Emekli Büyükelçi Namık Tan yetkinreport’ta yayınlanan yazısında özetle şu görülere yer verdi:

Küresel güçler arasında Orta Doğu’da nüfuz alanlarını genişletmek amacıyla sürdürülen kıyasıya rekabetin de bu gelişmelerde belirleyici rolü var.

Bölgesel güç olan Türkiye, bilhassa son on yılda izlediği yanlış politikalar sebebiyle, Orta Doğu’da çok ciddi bir zemin kaybı yaşadı. Bu çerçevede Suriye, İsrail ve Mısır başta olmak üzere birçok bölge ülkesiyle diplomatik ilişkileri sekteye uğradı. Bu, Türkiye’nin, yeniden şekillenmekte olan Orta Doğu’da ve Doğu Akdeniz’de oyun kurucu ve yönlendirici olarak rol almasına engel oldu. Ayrıca, hesap hatası yaparak, İbrahim Anlaşmalarına baştan karşı çıkmasıyla hem Orta Doğu’da hem Doğu Akdeniz’de Türkiye’ye karşı cepheler oluştu.

ABD, Orta Doğu’da yumuşamanın konsolide edilmesi sürecini yönetmek hususundaki sorumluluğu tamamen İngiltere’ye bıraktı. Bölgeye ilişkin tarihi birikimi ve tecrübesi çerçevesinde, İngiltere, bence üstlendiği görevi başarıyla yerine getiriyor.

BAE’nin, devlet kapasitesinin çok üstünde rollere soyunması üzerine, bölgenin ağırlıklı ülkeleri İran, Mısır ve Suudi Arabistan’ın yanı sıra Türkiye ve diğer bazı Arap ülkelerinde yarattığı rahatsızlık, İngiltere’nin kurguladığı bölgeye ilişkin yeni düzeni tehdit etmeye başladı. BAE’nin, Suudi Arabistan ile ilişkileri de belli ölçüde gerginleşti.
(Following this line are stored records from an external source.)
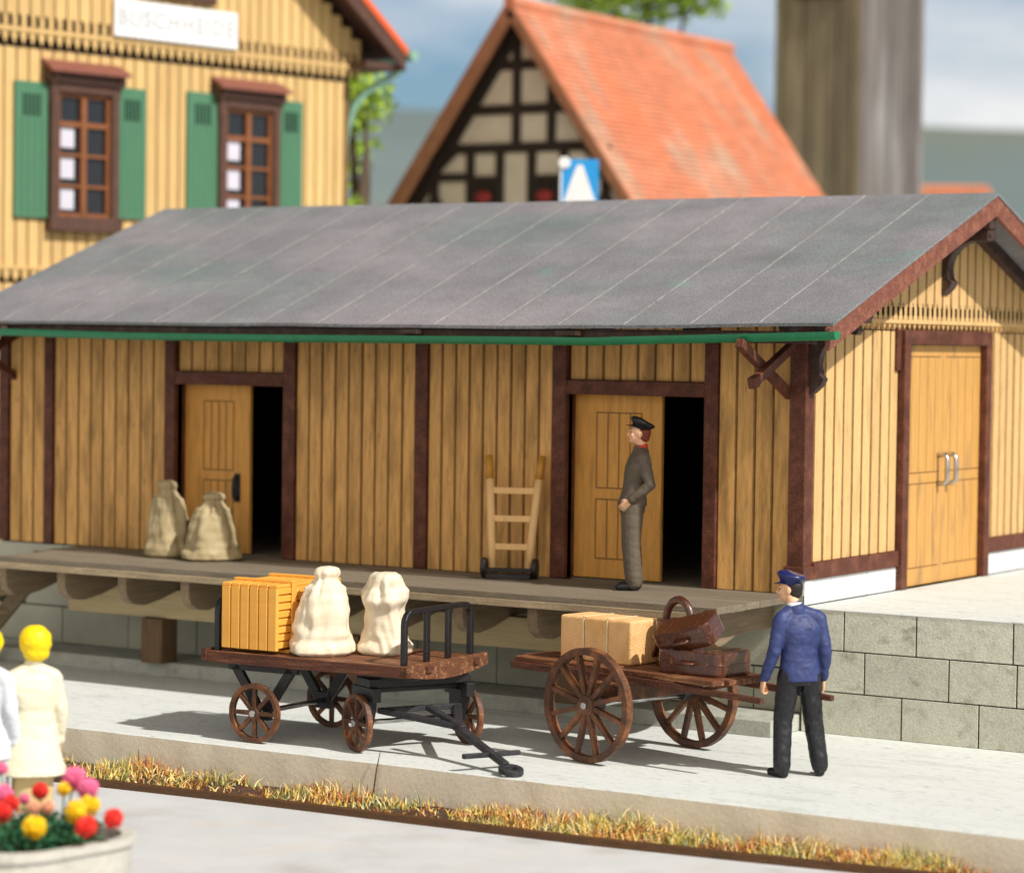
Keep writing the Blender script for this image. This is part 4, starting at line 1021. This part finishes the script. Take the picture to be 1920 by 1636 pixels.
# ------------------------------------------------------------------ planter with flowers
pt_ = thing('planter', 'pale stone planter with a recessed side panel filled with bright flowers', 'planter', (-.92, -9.45, -.27), R_(-8))
PRr, PH = .70, .60
def octo(r, n=8, a0=math.pi/8): return [(r*math.cos(a0+2*math.pi*k/n), r*math.sin(a0+2*math.pi*k/n)) for k in range(n)]
def rsq(r, c, n=7):
    P = []
    for sx, sy, a0 in ((1, 1, 0), (-1, 1, 90), (-1, -1, 180), (1, -1, 270)):
        for k in range(n+1):
            a = R_(a0+90*k/n); P.append((sx*(r-c)+c*math.cos(a), sy*(r-c)+c*math.sin(a)))
    return P
rings = [(rsq(.60, .36), 0), (rsq(.62, .38), PH-.06), (rsq(.645, .40), PH-.055), (rsq(.645, .40), PH-.004), (rsq(.635, .40), PH), (rsq(.56, .34), PH), (rsq(.55, .34), PH-.08)]
vs = []; m_ = len(rings[0][0])
for P, z in rings: vs += [(x, y, z) for x, y in P]
fs = [(i*m_+k, i*m_+(k+1) % m_, (i+1)*m_+(k+1) % m_, (i+1)*m_+k) for i in range(len(rings)-1) for k in range(m_)]
fs.append(tuple(range((len(rings)-1)*m_, len(rings)*m_)))
MB().add(vs, fs).build('bowl', m_planter, pt_, .004)
MB().box(-.26, .20, -.628, -.60, .10, PH-.10).build('panel', m_planti, pt_, .006)
MB().add([(x*.9, y*.9, PH-.075) for x, y in rsq(.60, .36)], [tuple(range(32))]).build('soil', m_earth, pt_)
fol = MB(); rf_ = random.Random(6)
for k in range(1500):
    a = rf_.uniform(0, 6.283); r = .52*math.sqrt(rf_.random()); p = Vector((r*math.cos(a), r*math.sin(a), PH-.07+rf_.uniform(0, .13)))
    d = Vector((rf_.gauss(0, 1), rf_.gauss(0, 1), rf_.uniform(.3, 1.5))).normalized()*rf_.uniform(.03, .06); s_ = d.cross(Vector((rf_.gauss(0, 1), rf_.gauss(0, 1), 0)).normalized()).normalized()*.016
    fol.add([p, p+d*.5+s_, p+d, p+d*.5-s_], [(0, 1, 2, 3)])
fo = kind(fol.build('planter_foliage', m_leafg), 'stuff'); fo.location = (-.92, -9.45, -.27); fo.rotation_euler = (0, 0, R_(-8)); tag(fo, 'dense dark green leaves filling the stone planter', 'foliage')

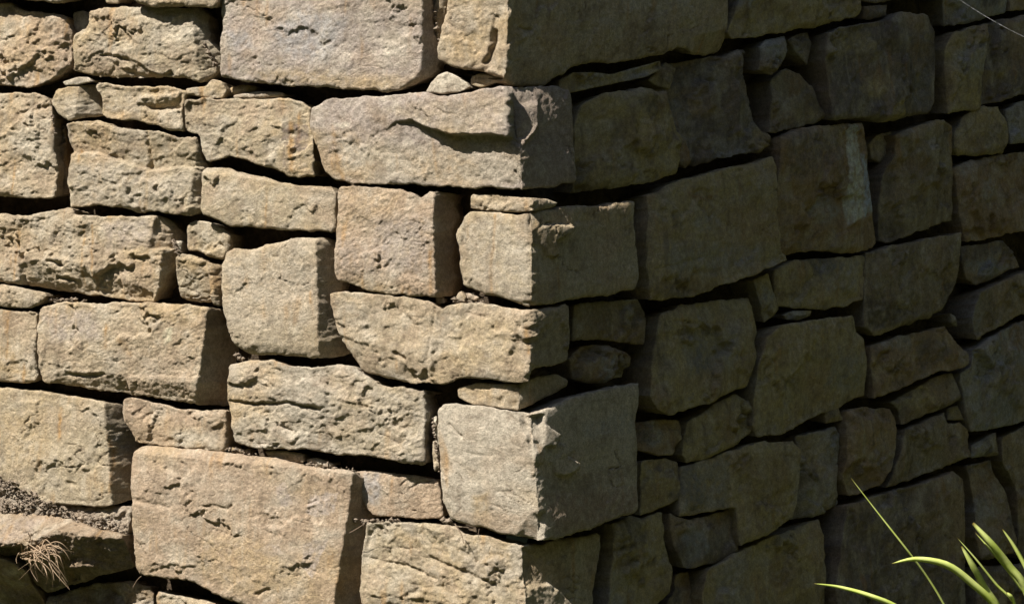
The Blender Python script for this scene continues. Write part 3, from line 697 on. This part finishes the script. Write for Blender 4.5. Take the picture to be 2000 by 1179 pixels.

MBZ ile MBS arasındaki işbirliği yara aldı. BAE, son zamanlarda Körfezde sahip olduğu ağırlığı kaybetmeye, bir anlamda yalnızlaşmaya başladı.

Erdoğan yönetimi, bölgede bir süredir yaşamakta olduğu, hatta bir zamanlar övündüğü yalnızlığı kırmak istiyor. Ancak, Mısır, İsrail gibi arasının bozuk olduğu bölge ülkeleriyle ilişkilerini düzeltme girişimleri bir türlü istenen sonucu vermiyor. Buna, bir de giderek derinleşen ekonomik kriz ve dış kaynak arayışı eklendi. Dolayısıyla, bölge ülkeleriyle ilişkileri yeniden kurma ihtiyacı öne çıktı.

Bu durumu fırsat olarak değerlendiren İngiltere, ABD’nin de desteğiyle, iki ülke arasında yaptığı arabuluculuğu başarıyla sonlandırdı. İki ülkeyi “soğuk barış” için ikna etti. İçinde bulundukları siyasi yalnızlıktan kurtulmaları için alan açtı. Artık, top Türkiye ve BAE ikilisinin sahasında. Bu hayli kırılgan yakınlaşmanın içini doldurarak, sıcak ve verimli bir işbirliğine dönüştürmek iki ülke yönetimlerinin elinde. Bunu başarıp, başaramayacaklarını zaman gösterecek.